## START Data rows

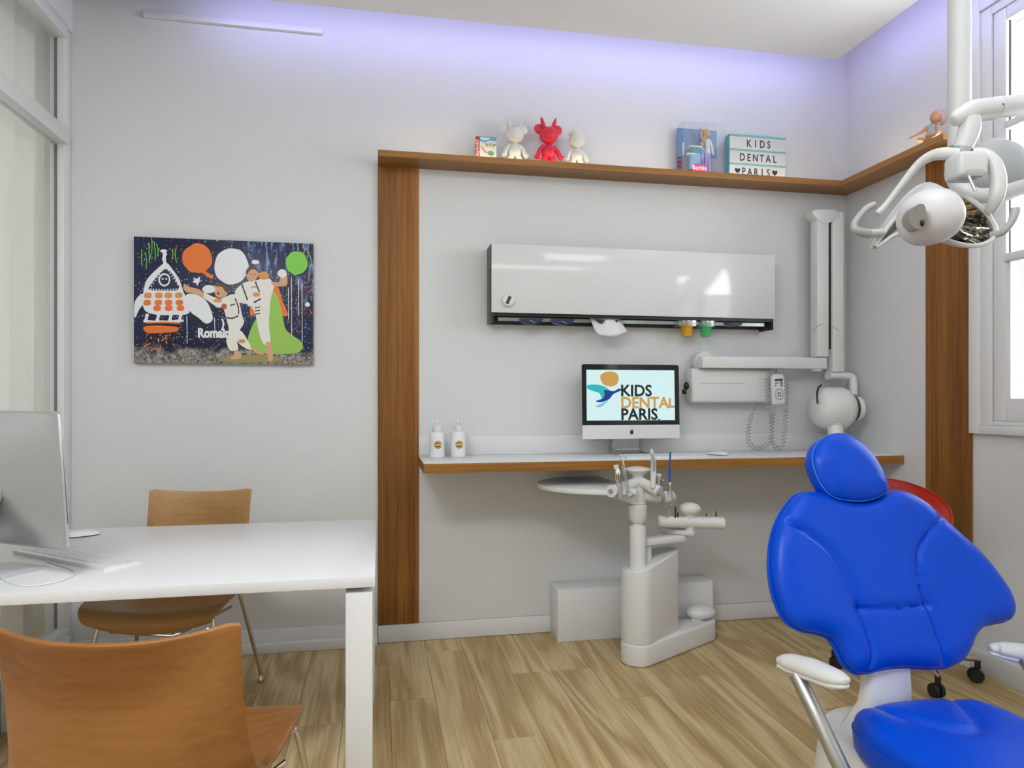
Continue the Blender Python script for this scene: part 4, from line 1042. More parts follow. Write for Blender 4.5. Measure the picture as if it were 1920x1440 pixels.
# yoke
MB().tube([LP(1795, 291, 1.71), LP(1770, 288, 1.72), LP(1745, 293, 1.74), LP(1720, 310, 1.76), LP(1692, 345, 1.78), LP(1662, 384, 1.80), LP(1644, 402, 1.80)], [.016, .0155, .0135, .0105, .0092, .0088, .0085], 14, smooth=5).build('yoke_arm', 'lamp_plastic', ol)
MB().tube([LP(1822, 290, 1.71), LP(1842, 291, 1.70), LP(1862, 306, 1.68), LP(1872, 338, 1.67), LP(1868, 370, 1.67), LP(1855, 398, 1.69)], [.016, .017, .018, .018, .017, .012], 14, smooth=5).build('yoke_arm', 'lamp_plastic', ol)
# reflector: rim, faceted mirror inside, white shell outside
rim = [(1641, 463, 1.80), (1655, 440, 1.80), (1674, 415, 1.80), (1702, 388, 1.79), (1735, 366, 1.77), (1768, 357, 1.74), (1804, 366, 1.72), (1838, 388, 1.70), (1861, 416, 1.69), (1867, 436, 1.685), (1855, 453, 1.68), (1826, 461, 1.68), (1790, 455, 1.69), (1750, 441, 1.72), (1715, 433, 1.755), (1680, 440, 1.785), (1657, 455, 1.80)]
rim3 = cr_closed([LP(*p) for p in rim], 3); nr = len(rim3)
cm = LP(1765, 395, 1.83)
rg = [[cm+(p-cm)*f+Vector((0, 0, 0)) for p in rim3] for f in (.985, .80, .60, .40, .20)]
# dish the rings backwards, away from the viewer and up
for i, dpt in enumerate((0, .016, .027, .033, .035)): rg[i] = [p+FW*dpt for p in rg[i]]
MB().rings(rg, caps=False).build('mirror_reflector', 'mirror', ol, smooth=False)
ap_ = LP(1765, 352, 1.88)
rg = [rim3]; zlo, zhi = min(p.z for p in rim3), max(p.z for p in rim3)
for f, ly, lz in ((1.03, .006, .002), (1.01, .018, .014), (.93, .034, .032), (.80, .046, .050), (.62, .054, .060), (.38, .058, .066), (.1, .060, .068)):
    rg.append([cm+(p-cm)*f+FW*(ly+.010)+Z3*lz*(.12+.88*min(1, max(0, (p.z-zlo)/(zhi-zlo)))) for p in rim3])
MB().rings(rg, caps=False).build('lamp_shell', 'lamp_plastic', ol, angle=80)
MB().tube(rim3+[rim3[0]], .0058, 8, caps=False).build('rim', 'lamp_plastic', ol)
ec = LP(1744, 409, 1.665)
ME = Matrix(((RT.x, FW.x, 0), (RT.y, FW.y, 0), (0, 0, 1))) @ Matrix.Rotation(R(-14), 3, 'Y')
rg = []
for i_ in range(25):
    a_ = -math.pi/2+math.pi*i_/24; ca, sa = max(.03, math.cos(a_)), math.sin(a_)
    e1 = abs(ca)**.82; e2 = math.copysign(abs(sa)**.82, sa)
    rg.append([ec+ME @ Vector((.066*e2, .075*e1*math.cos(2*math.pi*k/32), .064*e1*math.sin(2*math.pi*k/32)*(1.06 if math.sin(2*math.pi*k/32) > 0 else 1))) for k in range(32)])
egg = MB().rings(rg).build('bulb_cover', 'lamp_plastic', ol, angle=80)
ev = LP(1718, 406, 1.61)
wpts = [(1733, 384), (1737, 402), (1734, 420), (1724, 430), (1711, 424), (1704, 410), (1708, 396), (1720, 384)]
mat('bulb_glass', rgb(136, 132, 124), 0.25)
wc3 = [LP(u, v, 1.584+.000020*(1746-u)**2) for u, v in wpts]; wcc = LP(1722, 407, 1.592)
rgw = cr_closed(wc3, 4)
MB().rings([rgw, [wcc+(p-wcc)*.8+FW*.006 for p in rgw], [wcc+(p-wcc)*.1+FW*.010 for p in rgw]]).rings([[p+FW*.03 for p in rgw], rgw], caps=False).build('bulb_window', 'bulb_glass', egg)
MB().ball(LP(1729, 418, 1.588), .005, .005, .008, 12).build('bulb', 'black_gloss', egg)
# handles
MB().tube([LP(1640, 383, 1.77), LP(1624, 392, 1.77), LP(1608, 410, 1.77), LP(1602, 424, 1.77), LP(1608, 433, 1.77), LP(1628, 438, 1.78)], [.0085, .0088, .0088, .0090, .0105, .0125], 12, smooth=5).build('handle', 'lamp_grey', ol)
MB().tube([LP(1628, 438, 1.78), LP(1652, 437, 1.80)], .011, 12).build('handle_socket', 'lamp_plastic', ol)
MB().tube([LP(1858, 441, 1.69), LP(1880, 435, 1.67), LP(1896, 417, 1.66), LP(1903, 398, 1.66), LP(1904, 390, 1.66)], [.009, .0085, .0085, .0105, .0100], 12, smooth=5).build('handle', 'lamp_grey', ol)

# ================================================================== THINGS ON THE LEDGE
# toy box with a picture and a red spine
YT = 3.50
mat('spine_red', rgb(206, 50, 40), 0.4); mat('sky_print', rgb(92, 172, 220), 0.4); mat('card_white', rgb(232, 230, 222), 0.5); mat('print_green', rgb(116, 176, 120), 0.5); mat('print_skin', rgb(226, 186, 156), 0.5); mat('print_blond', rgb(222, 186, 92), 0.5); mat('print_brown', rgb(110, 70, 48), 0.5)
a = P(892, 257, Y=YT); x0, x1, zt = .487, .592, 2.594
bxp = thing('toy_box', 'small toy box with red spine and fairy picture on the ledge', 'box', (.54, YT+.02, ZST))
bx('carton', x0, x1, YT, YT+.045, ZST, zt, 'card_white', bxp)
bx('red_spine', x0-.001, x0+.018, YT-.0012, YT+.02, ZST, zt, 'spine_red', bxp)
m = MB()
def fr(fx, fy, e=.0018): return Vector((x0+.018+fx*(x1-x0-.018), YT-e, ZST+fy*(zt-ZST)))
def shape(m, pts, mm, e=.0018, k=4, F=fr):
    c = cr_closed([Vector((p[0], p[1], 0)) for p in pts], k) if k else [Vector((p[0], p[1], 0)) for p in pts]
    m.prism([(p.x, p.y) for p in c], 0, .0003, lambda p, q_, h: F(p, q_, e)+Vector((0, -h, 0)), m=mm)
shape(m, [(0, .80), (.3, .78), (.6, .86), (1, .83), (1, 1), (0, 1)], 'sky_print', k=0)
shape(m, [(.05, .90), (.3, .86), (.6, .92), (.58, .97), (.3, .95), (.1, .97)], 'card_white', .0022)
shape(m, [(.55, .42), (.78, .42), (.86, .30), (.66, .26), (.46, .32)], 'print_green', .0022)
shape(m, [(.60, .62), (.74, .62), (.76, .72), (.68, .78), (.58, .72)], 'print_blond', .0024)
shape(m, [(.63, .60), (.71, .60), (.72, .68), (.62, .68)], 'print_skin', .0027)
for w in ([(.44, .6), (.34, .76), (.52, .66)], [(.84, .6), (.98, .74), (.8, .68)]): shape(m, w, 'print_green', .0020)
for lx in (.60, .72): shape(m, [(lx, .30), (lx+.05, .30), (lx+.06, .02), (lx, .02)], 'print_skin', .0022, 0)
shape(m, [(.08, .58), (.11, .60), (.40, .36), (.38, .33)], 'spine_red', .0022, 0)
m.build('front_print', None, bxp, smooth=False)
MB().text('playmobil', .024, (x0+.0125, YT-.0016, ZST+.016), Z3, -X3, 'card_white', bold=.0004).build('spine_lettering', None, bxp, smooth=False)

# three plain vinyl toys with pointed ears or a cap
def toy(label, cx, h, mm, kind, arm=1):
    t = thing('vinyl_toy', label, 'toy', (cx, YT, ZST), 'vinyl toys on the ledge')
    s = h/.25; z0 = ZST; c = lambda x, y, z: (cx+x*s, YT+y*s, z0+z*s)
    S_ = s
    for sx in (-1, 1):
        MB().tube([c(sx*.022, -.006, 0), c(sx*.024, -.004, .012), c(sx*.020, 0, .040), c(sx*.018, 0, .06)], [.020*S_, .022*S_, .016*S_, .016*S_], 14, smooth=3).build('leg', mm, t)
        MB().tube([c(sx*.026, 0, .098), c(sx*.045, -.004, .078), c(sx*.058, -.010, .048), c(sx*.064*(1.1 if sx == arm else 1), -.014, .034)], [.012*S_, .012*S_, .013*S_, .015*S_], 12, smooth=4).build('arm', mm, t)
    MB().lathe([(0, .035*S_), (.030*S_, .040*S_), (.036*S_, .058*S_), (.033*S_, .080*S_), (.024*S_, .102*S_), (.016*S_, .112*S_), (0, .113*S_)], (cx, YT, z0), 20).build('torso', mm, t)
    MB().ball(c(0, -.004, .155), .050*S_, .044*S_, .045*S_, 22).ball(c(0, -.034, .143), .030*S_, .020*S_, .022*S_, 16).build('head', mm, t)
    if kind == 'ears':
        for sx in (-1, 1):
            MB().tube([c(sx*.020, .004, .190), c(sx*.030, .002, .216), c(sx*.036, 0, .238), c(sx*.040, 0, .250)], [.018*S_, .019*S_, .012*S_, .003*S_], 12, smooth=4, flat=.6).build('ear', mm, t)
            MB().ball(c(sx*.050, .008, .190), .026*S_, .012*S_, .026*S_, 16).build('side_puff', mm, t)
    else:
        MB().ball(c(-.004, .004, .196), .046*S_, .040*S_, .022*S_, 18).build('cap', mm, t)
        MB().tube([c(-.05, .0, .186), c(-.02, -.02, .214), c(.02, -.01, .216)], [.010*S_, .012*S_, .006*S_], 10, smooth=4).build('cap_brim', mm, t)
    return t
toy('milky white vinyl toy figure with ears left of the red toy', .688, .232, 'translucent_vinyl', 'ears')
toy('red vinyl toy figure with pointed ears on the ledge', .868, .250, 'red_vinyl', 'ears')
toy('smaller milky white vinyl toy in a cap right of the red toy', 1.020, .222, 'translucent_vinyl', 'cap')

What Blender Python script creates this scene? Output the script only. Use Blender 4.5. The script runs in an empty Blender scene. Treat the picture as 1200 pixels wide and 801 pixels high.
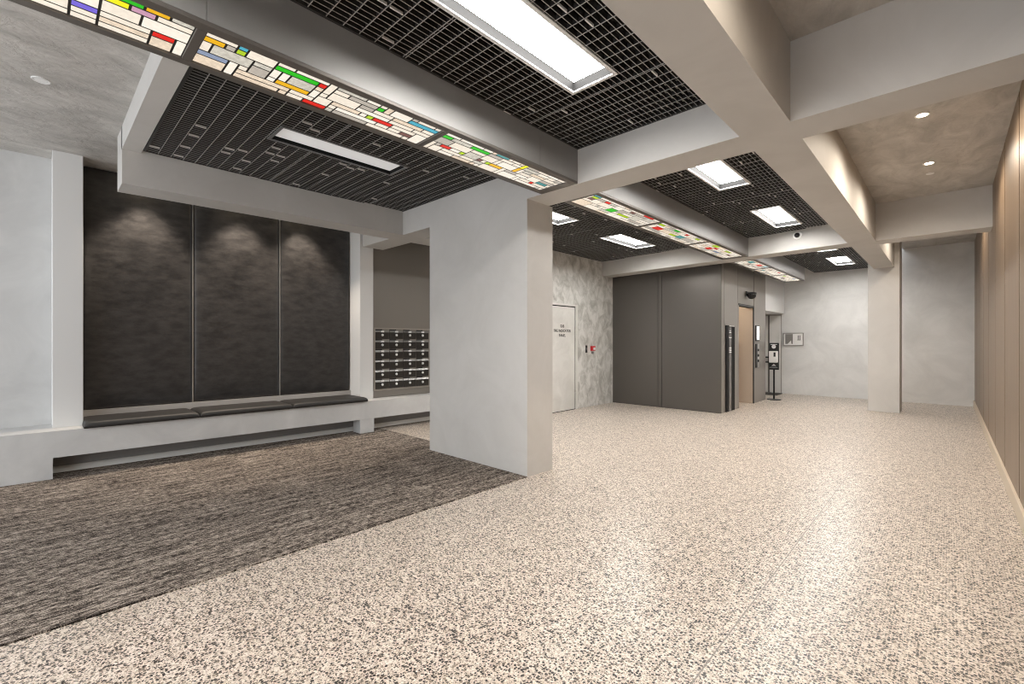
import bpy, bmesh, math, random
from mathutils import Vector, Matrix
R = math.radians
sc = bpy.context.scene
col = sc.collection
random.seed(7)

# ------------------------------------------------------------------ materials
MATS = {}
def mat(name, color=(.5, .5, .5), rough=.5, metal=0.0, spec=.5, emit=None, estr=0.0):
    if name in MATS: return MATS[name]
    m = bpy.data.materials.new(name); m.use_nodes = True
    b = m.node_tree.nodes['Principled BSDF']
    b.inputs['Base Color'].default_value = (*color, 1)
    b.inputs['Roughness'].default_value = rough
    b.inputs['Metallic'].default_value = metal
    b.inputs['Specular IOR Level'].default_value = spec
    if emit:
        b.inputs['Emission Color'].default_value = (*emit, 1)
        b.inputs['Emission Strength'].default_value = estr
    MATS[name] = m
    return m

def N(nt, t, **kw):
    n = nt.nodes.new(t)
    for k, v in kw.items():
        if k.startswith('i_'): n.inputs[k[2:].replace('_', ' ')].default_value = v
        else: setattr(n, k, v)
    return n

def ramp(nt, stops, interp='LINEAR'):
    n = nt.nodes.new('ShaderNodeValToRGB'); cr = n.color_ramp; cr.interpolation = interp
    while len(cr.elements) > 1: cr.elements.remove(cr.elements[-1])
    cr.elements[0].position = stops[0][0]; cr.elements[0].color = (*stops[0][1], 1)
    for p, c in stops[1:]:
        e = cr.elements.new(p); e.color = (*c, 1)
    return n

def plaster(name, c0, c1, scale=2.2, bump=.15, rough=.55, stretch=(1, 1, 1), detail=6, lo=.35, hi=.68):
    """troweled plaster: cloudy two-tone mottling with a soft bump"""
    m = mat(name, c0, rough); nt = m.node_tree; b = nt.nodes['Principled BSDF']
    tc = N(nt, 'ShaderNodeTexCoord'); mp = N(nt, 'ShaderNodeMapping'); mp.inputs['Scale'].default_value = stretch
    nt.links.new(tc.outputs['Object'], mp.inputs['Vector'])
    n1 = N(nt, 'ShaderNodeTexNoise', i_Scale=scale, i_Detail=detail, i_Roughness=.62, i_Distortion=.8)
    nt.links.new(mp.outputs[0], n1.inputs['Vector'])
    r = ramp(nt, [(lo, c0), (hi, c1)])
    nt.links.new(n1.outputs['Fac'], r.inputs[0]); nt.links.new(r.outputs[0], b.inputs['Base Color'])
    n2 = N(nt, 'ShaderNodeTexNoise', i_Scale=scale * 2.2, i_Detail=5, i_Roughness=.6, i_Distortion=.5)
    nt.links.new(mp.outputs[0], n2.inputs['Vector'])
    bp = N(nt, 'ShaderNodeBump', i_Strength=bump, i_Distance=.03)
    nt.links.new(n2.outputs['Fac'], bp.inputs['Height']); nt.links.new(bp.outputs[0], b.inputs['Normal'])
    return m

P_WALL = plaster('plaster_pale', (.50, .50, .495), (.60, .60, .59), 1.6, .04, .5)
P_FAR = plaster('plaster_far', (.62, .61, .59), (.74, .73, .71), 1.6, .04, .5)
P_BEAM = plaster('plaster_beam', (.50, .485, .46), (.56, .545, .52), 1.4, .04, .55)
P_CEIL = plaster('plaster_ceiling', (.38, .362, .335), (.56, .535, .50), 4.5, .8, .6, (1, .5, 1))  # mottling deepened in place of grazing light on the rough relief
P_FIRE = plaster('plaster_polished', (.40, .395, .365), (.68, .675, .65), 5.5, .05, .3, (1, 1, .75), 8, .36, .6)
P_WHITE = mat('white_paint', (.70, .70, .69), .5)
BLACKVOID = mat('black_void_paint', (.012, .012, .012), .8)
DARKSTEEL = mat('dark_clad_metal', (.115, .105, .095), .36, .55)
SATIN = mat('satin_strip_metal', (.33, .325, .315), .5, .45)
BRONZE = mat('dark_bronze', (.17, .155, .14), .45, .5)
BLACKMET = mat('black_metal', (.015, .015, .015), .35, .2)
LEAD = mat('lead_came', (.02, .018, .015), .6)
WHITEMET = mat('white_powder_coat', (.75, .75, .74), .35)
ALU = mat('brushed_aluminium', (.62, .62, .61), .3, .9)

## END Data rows

Provide solely the number of lines in the data that include the word "pixels".

» Finished task: 2